Human-in-the-loop optimization identifies optimal interface designs by iteratively observing user performance. However, it often requires numerous iterations due to the lack of prior information. While recent approaches have accelerated this process by leveraging previous optimization data, collecting user data remains costly and often impractical. We present a conceptual framework, Human-in-the-Loop Optimization with Model-Informed Priors (HOMI), which augments human-in-the-loop optimization with a training phase where the optimizer learns adaptation strategies from diverse, synthetic user data generated with predictive models before deployment. To realize HOMI, we introduce Neural Acquisition Function+ (NAF+), a Bayesian optimization method featuring a neural acquisition function trained with reinforcement learning. NAF+ learns optimization strategies from large-scale synthetic data, improving efficiency in real-time optimization with users. We evaluate HOMI and NAF+ with mid-air keyboard optimization, a representative VR input task. Our work presents a new approach for more efficient interface adaptation by bridging in situ and in silico optimization processes.
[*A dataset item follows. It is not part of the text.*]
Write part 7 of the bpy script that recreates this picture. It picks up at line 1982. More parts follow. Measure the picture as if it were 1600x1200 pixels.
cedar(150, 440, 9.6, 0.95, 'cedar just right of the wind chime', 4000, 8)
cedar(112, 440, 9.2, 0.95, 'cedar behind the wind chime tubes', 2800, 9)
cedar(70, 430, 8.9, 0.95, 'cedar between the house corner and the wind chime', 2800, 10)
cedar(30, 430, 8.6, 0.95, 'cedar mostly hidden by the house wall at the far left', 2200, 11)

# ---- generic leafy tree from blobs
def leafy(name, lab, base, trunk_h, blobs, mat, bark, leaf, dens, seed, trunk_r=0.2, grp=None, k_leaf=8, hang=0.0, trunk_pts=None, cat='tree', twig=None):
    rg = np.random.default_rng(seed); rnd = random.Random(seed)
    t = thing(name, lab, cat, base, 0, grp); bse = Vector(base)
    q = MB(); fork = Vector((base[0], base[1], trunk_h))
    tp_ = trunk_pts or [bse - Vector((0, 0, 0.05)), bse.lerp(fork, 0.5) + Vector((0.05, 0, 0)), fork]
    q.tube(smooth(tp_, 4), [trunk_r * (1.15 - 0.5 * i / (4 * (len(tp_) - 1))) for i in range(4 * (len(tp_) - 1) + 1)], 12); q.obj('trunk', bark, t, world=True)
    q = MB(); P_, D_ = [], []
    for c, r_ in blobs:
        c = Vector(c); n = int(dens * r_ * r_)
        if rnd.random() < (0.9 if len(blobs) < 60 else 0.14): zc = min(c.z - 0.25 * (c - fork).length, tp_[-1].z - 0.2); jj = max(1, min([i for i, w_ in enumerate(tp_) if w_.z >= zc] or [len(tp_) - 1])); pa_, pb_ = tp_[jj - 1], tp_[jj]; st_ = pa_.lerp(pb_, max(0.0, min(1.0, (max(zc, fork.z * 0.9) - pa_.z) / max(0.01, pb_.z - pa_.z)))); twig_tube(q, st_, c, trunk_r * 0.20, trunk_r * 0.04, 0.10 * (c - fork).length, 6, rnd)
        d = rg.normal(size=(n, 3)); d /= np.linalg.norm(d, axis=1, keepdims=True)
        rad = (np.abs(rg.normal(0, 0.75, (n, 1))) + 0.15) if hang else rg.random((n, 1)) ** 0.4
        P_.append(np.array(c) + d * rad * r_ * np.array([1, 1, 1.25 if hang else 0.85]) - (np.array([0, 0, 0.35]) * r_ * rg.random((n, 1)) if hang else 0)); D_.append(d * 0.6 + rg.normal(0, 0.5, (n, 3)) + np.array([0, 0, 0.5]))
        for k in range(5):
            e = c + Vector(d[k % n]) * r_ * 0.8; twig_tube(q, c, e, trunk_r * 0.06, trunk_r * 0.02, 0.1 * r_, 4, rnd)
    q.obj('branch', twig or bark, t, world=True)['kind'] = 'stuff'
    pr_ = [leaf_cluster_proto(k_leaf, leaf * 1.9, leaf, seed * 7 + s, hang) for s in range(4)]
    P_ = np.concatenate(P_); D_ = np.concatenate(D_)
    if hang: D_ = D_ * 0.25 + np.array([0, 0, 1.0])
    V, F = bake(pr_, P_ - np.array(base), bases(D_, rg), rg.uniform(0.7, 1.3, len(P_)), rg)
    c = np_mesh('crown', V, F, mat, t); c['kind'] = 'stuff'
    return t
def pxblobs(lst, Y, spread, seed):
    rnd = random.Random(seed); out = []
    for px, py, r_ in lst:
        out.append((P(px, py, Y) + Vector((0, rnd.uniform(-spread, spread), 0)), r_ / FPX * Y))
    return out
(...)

翻译：人机协同优化通过迭代观察用户表现来识别最优界面设计。然而，由于缺乏先验信息，该方法通常需要大量迭代。虽然现有方法通过利用历史优化数据加速了这一过程，但收集用户数据成本高昂且往往难以实现。本文提出一个概念性框架——基于模型先验的人机协同优化（HOMI），该框架通过在部署前增加训练阶段来增强人机协同优化能力：优化器利用预测模型生成的大规模合成用户数据，从中学习适应策略。为实现HOMI，我们提出神经采集函数+（NAF+）——一种采用强化学习训练神经采集函数的贝叶斯优化方法。NAF+能够从大规模合成数据中学习优化策略，从而提升实时用户优化的效率。我们以代表性虚拟现实输入任务——空中键盘优化为例，对HOMI与NAF+进行评估。本研究通过融合现场优化与计算模拟优化过程，为界面自适应提供了一种更高效的新途径。